IT企業は、この技術開発にしのぎを削っている。メタ社(旧フェイスブック)は19年、脳の信号を読みとる技術を手がける企業を買収。金額は最大10億ドル(約1280億円)と報じられた。
担当者は「試みているのは、脳の外側にある手や指の筋肉を動かす神経系からの信号を用いて機械を動かせるようにすることだ」という。
著名起業家のイーロン・マスクさんが創業した「ニューラリンク」は、人間の脳に直接埋め込むチップの開発を手がけている。昨年は、サルの脳に無線技術のブルートゥースを使ったチップを埋め込むことで、サルが「考える」だけでコンピューターゲームをあやつるデモを公開した。
脳科学者で、米コロンビア大学教授のラファエル・ユステさんは「心配なのは脳の信号を読みとる技術がVRとつながることだ」と話す。VRを通じ脳のデータが悪意のある第三者の手にわたり、仮想空間での個人の行動や記憶があやつられる恐れがあるという。「いずれ現実になる。
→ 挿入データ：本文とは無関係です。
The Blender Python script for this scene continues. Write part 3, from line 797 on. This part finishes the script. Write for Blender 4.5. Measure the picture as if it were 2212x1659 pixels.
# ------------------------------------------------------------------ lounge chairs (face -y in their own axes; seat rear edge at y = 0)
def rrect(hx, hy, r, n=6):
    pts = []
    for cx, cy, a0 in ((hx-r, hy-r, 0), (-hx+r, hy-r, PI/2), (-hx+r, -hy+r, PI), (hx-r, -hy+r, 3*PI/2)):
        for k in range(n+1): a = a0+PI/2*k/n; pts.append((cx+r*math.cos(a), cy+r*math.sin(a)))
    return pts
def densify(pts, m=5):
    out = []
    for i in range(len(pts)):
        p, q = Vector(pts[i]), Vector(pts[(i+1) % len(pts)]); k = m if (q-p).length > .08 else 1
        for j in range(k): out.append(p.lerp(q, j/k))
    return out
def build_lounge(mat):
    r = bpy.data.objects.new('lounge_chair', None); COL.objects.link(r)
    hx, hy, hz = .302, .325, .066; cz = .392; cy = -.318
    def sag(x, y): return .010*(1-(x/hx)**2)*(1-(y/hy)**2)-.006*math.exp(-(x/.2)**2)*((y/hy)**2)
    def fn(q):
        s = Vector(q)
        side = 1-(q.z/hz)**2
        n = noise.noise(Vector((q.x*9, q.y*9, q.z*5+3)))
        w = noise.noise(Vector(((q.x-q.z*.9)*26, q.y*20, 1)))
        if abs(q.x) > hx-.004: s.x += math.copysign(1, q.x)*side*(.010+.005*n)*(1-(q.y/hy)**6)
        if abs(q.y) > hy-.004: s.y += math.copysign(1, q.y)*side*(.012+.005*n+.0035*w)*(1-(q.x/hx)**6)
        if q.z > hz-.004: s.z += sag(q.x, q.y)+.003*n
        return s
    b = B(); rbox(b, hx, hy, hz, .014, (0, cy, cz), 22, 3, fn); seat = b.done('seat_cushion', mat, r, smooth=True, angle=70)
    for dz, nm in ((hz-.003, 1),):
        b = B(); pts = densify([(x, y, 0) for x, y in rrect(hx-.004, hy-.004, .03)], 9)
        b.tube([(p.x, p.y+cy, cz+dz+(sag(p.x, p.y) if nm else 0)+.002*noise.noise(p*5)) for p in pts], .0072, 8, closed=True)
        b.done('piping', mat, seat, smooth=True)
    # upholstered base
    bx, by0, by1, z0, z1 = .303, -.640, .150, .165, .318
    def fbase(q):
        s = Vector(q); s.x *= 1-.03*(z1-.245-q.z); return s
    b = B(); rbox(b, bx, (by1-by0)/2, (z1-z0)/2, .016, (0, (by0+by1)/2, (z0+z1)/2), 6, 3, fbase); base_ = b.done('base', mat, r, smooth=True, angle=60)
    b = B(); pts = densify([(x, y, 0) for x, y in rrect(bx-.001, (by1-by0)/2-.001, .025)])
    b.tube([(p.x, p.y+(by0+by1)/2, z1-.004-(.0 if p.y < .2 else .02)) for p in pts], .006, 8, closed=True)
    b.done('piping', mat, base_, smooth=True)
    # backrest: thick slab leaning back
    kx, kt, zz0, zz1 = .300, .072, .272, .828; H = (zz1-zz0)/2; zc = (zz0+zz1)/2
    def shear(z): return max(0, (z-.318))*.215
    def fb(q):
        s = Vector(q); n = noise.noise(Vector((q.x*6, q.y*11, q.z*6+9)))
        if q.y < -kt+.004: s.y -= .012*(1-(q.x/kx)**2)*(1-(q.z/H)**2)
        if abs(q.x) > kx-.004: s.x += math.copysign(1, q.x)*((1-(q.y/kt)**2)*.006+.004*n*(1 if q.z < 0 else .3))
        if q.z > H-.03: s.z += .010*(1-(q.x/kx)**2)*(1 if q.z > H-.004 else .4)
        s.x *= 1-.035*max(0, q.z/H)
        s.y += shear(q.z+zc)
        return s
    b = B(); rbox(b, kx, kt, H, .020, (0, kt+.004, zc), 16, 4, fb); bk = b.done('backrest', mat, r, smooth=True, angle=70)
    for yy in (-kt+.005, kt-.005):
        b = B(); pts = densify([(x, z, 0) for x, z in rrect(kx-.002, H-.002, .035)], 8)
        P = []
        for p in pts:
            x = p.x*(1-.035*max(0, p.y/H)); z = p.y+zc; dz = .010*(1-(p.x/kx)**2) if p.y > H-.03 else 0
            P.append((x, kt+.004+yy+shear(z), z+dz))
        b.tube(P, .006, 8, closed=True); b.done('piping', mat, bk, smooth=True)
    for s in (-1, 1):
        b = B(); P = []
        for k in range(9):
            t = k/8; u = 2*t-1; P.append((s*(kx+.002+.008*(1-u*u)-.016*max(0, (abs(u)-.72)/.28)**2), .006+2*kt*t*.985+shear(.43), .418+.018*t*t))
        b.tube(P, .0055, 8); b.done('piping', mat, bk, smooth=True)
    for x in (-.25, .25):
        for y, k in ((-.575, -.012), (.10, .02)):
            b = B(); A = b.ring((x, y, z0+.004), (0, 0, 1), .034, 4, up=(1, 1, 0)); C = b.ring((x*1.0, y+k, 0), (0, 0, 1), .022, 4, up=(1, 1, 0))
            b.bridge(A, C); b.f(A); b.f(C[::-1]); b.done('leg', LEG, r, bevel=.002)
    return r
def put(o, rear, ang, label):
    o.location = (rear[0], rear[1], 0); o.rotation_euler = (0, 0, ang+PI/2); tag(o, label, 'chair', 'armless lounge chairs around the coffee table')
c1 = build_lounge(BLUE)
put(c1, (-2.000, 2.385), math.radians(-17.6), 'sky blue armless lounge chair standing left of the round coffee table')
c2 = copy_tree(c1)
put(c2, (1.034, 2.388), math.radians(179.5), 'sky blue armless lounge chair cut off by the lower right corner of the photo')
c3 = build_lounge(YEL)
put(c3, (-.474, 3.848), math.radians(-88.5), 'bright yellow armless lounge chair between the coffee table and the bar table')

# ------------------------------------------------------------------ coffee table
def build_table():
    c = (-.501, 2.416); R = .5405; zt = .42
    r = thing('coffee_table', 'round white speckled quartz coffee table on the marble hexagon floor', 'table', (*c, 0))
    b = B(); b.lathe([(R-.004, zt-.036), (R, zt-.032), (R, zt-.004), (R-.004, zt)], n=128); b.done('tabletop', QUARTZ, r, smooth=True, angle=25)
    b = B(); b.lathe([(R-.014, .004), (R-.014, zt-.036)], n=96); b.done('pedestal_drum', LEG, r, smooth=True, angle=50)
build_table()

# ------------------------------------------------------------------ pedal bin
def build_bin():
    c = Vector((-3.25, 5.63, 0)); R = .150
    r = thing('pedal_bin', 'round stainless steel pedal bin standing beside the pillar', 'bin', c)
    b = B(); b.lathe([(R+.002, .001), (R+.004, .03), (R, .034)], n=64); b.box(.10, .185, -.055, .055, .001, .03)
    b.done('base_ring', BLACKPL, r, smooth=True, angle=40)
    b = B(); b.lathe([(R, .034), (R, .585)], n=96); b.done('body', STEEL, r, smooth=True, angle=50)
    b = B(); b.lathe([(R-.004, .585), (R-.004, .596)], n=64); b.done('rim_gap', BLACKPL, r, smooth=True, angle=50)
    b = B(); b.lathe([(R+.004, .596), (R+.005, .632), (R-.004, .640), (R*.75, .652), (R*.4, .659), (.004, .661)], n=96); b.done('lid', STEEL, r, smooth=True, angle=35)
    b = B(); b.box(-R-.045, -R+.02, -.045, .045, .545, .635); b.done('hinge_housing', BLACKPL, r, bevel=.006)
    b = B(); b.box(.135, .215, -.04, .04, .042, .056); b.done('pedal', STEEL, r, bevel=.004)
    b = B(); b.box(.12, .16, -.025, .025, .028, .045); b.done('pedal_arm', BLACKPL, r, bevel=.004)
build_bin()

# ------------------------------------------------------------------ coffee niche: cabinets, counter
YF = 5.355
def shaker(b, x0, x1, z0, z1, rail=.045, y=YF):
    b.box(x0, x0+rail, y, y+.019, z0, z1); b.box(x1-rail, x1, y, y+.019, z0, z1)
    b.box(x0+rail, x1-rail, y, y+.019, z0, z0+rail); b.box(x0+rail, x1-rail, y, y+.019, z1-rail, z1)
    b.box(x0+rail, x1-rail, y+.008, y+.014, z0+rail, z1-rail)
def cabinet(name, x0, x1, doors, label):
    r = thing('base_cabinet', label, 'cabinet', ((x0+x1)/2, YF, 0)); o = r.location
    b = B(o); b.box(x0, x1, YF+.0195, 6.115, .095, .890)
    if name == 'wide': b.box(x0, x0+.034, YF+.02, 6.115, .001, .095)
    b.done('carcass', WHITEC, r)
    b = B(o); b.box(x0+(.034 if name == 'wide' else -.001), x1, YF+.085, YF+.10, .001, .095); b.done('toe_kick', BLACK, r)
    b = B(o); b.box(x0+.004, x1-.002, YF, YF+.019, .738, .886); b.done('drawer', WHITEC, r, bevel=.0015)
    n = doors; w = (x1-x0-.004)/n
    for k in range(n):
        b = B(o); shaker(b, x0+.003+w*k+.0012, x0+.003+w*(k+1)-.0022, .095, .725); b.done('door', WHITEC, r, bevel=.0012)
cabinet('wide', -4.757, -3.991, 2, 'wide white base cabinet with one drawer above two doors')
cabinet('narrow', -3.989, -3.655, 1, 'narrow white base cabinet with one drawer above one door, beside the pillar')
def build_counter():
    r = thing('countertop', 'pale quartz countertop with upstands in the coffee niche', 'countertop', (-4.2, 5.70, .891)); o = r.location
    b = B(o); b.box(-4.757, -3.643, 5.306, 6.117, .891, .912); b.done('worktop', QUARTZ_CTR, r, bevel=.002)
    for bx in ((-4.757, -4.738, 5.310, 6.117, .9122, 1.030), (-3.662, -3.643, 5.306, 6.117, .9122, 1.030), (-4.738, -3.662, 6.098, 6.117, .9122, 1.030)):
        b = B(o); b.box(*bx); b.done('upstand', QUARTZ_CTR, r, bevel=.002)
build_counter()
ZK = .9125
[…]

いまから備えが必要だ」と訴える。
危機感を抱くユステさんらは17年、「Neuro-Rights(神経の権利)」という新しい概念を示した。個人の考えが勝手に開示されることがないメンタルプライバシーなど、五つの権利からなる。
アメリカのホワイトハウスに招かれた際、政府の高官らに説明したところ安全保障面からも関心を寄せていたとユステさんは言う。VR技術は情報操作や拷問にも使われかねないからだ。
ユステさんは「こうした技術は、私たち自身が誰なのかという精神の本質に関わってくる。だからこそ、人権問題として捉えなくてはならない」と強調する。